An orchid rehabilitation project is turning a small Mexican community into a tourist magnet — and attracting far-flung locals back to their hometown.

They Migrated From Chiapas When Opportunities Dried Up, Orchids Brought Them Home

Marcos Aguilar Pérez takes care of orchids rescued from the rainforest in his backyard in Santa Rita Las Flores, Mapastepec, Chiapas, Mexico.

Adriana Alcázar González/GPJ Mexico
Adriana Alcázar González

MAPASTEPEC — Sweat cascades down Candelaria Salas Gómez’s forehead as she separates the bulbs of one of the orchids she and the other members of the Santa Rita Las Flores Community Ecotourism group have rescued from the rainforest. The group houses and protects over 1,000 orchids recovered from El Triunfo Biosphere Reserve, in the southeastern Mexican state of Chiapas, after powerful storms.

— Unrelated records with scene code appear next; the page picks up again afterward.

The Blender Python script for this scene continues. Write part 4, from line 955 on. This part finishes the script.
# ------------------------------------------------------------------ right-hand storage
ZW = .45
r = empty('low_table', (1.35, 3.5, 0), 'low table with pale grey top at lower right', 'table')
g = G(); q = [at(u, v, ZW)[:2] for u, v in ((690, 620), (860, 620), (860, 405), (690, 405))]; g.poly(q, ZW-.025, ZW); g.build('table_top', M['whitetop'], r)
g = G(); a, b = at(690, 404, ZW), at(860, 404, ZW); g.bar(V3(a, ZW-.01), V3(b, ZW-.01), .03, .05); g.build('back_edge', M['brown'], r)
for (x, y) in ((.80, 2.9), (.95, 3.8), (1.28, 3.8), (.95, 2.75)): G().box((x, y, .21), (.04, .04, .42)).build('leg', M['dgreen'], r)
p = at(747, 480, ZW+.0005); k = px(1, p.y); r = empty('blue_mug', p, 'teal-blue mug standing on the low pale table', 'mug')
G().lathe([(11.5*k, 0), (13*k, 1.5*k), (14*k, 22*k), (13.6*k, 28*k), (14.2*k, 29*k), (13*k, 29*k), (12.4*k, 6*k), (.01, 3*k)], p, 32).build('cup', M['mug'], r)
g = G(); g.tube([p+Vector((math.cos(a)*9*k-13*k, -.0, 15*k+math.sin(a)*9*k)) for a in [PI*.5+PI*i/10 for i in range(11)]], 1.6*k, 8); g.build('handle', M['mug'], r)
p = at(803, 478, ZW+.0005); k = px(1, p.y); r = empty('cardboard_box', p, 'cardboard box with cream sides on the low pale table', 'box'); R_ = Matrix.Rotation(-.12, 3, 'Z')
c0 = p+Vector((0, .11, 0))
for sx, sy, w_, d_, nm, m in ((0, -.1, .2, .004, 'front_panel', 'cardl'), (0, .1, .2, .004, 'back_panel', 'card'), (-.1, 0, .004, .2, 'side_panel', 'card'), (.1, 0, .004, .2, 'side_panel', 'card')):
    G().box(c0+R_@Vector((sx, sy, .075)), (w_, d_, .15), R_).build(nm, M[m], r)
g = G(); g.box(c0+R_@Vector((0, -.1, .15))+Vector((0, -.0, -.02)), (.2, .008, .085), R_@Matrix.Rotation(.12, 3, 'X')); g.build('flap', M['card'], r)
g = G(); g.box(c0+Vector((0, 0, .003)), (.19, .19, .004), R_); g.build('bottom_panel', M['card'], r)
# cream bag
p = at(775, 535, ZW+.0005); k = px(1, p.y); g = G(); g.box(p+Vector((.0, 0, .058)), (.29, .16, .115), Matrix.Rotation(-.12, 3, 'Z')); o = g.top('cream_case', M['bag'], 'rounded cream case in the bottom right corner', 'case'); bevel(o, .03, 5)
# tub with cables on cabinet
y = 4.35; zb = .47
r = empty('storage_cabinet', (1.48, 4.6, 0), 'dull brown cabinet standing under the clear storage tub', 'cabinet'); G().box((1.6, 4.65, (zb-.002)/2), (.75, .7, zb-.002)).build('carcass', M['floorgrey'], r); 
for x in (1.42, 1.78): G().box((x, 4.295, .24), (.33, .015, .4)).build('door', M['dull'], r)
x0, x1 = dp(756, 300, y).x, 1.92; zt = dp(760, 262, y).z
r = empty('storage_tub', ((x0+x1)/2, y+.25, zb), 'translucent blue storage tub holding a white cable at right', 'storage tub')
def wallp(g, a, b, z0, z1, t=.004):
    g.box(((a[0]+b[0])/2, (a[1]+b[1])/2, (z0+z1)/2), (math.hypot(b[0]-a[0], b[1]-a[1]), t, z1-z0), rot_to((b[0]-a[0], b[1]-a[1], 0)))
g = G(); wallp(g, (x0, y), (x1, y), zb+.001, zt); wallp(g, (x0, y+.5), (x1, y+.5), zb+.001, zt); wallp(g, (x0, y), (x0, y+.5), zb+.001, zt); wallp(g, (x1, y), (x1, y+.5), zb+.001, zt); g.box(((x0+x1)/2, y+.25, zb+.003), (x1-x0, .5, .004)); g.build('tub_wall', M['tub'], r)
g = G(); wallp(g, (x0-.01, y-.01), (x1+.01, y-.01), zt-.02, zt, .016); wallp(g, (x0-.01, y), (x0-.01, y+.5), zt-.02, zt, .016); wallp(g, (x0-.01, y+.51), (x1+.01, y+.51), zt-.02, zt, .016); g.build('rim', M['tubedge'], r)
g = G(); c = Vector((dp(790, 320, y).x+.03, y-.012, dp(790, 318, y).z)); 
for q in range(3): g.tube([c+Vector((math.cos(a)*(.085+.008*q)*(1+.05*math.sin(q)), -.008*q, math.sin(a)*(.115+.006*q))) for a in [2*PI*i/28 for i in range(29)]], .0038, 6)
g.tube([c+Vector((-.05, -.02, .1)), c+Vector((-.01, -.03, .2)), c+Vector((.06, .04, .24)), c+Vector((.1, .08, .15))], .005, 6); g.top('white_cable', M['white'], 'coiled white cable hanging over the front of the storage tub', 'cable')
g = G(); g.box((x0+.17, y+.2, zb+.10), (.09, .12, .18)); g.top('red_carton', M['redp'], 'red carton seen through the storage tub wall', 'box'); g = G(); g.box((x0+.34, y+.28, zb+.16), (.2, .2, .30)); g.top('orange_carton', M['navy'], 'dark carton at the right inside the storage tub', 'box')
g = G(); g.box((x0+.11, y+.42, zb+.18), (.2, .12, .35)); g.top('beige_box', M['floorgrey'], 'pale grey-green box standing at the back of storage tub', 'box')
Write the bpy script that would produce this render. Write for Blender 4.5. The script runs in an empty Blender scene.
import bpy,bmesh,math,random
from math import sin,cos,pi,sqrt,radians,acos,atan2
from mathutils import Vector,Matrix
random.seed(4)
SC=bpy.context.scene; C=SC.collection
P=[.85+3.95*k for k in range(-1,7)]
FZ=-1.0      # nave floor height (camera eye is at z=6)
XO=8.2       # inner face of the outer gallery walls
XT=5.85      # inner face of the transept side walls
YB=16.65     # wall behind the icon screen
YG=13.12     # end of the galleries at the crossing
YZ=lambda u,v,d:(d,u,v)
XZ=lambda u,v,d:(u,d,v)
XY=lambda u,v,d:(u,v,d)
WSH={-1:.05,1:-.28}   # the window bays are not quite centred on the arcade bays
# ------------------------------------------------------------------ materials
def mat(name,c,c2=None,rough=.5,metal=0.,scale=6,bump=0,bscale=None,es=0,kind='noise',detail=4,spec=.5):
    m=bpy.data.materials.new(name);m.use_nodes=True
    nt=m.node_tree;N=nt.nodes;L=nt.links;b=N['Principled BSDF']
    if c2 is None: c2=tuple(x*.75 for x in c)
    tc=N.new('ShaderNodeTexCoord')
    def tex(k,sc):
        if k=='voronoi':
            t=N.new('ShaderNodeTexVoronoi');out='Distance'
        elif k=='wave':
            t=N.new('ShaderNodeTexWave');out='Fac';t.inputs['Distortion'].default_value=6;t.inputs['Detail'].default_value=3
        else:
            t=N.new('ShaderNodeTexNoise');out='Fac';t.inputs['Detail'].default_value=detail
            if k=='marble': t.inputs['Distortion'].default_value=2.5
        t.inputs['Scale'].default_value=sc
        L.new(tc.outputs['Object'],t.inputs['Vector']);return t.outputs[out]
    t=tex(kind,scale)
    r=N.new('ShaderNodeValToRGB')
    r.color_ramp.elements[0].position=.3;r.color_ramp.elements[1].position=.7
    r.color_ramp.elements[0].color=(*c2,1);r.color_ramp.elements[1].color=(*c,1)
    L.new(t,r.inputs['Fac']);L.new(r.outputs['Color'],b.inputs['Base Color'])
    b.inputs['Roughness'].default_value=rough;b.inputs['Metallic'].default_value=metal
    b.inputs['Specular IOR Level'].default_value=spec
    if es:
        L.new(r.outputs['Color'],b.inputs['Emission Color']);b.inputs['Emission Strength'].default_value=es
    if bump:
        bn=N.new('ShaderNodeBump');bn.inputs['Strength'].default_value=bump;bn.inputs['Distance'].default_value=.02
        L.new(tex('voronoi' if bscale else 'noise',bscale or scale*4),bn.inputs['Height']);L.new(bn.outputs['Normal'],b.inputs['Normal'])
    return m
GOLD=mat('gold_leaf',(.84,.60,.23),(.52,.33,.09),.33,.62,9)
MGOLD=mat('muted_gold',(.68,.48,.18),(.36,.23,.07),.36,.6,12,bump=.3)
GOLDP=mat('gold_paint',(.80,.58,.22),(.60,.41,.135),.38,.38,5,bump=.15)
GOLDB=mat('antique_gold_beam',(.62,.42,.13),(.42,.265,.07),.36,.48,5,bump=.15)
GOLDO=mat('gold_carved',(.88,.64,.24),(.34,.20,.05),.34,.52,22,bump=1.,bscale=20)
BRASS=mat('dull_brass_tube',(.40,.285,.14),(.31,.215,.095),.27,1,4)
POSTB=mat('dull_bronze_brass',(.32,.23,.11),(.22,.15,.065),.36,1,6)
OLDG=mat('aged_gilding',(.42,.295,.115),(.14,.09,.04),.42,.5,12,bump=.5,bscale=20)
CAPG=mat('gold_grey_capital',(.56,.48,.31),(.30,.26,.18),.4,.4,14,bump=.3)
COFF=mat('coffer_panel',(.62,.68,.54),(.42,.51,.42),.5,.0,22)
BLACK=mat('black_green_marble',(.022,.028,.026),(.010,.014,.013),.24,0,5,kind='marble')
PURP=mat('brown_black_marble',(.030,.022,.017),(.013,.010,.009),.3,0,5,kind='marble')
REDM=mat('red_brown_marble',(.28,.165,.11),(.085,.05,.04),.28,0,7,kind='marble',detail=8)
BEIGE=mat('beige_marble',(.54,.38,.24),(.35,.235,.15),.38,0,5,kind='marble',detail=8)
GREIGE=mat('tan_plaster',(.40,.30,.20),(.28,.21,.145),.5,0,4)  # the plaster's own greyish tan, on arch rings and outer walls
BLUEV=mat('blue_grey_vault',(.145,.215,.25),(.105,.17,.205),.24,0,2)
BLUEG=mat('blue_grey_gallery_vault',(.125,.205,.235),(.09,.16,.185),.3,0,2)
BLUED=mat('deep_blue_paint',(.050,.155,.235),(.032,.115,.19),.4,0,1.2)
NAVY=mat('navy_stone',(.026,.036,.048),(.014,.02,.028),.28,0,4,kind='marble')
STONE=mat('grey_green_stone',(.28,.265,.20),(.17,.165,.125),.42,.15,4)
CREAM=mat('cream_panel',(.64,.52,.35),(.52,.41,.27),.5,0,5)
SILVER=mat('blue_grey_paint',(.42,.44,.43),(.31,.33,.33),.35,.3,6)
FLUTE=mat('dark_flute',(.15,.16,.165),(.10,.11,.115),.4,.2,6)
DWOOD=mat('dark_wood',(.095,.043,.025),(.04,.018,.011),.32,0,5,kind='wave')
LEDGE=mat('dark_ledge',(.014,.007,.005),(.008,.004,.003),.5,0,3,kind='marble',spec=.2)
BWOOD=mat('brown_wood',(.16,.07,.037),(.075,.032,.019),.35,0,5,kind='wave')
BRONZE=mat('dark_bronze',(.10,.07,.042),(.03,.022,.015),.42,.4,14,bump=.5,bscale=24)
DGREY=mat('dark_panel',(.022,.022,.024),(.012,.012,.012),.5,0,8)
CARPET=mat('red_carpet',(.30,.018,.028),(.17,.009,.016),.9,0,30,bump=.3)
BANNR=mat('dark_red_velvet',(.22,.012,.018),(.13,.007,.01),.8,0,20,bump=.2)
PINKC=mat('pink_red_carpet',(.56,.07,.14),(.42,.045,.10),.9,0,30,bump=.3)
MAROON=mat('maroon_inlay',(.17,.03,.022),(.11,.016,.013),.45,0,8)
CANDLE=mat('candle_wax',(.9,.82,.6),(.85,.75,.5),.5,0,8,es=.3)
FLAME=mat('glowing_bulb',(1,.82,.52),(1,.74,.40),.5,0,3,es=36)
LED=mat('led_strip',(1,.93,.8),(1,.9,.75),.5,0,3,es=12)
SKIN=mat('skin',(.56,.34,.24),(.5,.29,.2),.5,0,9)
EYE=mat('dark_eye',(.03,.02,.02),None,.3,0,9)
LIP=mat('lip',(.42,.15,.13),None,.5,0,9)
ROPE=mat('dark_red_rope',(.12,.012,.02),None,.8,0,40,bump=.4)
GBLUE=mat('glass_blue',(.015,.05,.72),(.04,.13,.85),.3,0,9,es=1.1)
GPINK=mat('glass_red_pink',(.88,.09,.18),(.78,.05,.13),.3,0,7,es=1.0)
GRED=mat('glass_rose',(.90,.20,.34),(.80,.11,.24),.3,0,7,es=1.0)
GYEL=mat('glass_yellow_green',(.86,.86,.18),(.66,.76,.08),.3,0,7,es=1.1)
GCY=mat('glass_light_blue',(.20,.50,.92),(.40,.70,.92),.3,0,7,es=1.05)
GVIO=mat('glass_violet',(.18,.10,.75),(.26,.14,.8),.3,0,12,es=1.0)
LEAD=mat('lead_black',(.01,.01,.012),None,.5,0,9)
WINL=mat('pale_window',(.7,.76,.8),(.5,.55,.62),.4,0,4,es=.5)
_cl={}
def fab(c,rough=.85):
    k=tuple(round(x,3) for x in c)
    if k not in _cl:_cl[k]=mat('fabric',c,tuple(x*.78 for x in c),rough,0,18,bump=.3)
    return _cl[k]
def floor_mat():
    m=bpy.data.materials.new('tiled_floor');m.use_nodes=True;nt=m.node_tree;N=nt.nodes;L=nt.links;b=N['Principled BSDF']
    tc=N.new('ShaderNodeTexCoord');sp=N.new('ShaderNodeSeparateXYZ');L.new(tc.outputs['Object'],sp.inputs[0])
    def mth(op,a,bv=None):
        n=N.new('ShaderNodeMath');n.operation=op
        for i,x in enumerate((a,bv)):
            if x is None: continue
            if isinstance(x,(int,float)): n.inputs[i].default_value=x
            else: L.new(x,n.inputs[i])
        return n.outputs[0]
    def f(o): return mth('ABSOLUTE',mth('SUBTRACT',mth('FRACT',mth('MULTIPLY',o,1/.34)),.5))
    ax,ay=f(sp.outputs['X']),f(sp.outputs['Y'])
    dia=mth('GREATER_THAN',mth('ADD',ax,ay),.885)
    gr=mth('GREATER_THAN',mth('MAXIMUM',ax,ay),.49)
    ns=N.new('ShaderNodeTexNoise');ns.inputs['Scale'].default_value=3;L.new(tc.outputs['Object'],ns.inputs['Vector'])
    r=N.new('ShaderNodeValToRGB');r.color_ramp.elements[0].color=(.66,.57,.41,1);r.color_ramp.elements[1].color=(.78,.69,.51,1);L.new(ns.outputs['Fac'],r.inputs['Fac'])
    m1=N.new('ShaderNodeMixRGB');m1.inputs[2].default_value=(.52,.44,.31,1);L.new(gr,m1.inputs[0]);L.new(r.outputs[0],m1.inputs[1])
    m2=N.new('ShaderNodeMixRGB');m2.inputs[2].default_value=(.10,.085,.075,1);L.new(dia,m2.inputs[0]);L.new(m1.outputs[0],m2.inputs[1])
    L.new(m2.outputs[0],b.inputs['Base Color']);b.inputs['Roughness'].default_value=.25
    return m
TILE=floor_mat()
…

“When the storms and heavy rains end, we climb to the vicinity of the mountains and collect the orchids that have fallen from the trees. We bring them to Santa Rita, care for them, and build their strength to reintegrate them into the reserve later,” says Salas Gómez, 32, as she attaches an orchid to a clay base to help it recover.

Like magnets, the orchids of Santa Rita have exerted a pull on those who have migrated from the area due to lack of opportunity. After years away from home, Salas Gómez was one of those who returned, attracted by the community venture to rescue these flowers and exhibit them as a tourist attraction, which provides residents with an adequate income.